Data items:
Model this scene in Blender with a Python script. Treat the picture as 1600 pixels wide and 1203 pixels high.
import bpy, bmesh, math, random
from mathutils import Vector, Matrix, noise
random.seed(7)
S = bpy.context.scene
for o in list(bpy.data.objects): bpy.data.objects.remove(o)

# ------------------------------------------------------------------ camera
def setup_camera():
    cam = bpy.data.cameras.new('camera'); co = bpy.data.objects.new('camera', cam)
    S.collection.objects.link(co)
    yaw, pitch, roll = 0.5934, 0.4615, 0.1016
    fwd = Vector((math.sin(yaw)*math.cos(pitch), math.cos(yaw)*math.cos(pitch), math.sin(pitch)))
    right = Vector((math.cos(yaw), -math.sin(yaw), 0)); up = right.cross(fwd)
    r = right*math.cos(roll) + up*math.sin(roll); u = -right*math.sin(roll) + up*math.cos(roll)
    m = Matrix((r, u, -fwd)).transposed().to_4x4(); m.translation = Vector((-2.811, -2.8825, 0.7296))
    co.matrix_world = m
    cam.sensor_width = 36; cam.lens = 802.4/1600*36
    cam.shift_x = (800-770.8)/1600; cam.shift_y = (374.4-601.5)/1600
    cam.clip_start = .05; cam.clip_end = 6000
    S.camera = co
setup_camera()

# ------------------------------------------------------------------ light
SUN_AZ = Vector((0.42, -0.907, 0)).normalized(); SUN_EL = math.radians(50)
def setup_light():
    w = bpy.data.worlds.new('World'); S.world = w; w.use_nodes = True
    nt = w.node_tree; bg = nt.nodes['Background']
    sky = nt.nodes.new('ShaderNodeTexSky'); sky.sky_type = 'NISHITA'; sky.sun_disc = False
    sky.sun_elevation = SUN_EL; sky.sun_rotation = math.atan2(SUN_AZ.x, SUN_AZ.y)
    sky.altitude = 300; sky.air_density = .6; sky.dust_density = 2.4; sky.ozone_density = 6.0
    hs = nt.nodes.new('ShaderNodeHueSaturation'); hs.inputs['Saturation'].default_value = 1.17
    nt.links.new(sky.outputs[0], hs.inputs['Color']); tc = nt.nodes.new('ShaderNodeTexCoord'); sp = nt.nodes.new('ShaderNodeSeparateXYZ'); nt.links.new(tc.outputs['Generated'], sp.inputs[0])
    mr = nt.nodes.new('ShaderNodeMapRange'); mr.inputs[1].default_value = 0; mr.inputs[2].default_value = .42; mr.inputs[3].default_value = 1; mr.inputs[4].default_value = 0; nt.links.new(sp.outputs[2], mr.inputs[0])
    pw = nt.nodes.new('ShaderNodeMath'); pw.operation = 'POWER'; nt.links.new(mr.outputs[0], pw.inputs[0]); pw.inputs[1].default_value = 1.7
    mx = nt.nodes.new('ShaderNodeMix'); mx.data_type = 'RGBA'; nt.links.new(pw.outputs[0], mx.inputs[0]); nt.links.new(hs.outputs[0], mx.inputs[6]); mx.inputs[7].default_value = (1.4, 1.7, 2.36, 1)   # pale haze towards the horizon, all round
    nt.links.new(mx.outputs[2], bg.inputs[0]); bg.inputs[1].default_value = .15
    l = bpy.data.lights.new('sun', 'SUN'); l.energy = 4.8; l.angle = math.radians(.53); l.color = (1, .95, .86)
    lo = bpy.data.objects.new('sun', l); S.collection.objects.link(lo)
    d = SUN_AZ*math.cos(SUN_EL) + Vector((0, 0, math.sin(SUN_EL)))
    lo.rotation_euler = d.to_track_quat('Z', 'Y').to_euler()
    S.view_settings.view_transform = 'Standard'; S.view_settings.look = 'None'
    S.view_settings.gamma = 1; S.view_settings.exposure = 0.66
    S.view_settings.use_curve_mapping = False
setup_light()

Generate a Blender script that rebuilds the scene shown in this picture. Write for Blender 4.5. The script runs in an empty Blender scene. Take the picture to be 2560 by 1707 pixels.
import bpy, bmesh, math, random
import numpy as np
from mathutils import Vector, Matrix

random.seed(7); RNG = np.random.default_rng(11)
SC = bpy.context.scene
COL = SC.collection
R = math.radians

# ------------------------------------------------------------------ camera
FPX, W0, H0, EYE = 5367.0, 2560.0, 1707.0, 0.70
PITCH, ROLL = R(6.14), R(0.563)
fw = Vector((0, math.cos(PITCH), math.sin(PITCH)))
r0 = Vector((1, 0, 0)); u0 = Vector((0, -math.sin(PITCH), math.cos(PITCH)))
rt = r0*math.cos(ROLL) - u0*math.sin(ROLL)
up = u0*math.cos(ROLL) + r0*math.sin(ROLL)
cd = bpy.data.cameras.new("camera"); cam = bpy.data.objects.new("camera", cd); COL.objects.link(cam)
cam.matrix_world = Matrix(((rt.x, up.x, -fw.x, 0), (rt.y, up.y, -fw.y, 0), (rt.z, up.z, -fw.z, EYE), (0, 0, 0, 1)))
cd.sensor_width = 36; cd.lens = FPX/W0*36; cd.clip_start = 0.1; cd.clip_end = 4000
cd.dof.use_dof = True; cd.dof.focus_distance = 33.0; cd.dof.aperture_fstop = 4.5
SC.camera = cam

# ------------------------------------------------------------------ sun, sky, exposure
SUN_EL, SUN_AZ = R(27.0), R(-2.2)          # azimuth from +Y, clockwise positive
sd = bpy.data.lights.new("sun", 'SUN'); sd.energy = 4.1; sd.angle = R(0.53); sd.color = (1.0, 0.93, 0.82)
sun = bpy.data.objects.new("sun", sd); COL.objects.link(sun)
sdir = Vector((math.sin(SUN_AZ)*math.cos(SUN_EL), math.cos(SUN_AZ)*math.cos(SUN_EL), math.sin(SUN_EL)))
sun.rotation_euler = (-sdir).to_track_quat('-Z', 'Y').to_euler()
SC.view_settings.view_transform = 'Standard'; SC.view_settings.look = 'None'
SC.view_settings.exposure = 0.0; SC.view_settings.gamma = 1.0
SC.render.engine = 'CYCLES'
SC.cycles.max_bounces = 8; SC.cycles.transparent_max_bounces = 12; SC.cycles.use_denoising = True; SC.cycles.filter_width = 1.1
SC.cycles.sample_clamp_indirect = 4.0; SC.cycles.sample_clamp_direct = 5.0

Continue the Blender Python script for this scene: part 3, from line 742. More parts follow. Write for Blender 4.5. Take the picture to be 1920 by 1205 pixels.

● Directions for this task
Print only the lines from the top of the data above down to the line holding "for o in list(bpy.data.objects): bpy.data.objects.remove(o)", inclusive.

● Solution to the problem
Model this scene in Blender with a Python script. Treat the picture as 1600 pixels wide and 1203 pixels high.
import bpy, bmesh, math, random
from mathutils import Vector, Matrix, noise
random.seed(7)
S = bpy.context.scene
for o in list(bpy.data.objects): bpy.data.objects.remove(o)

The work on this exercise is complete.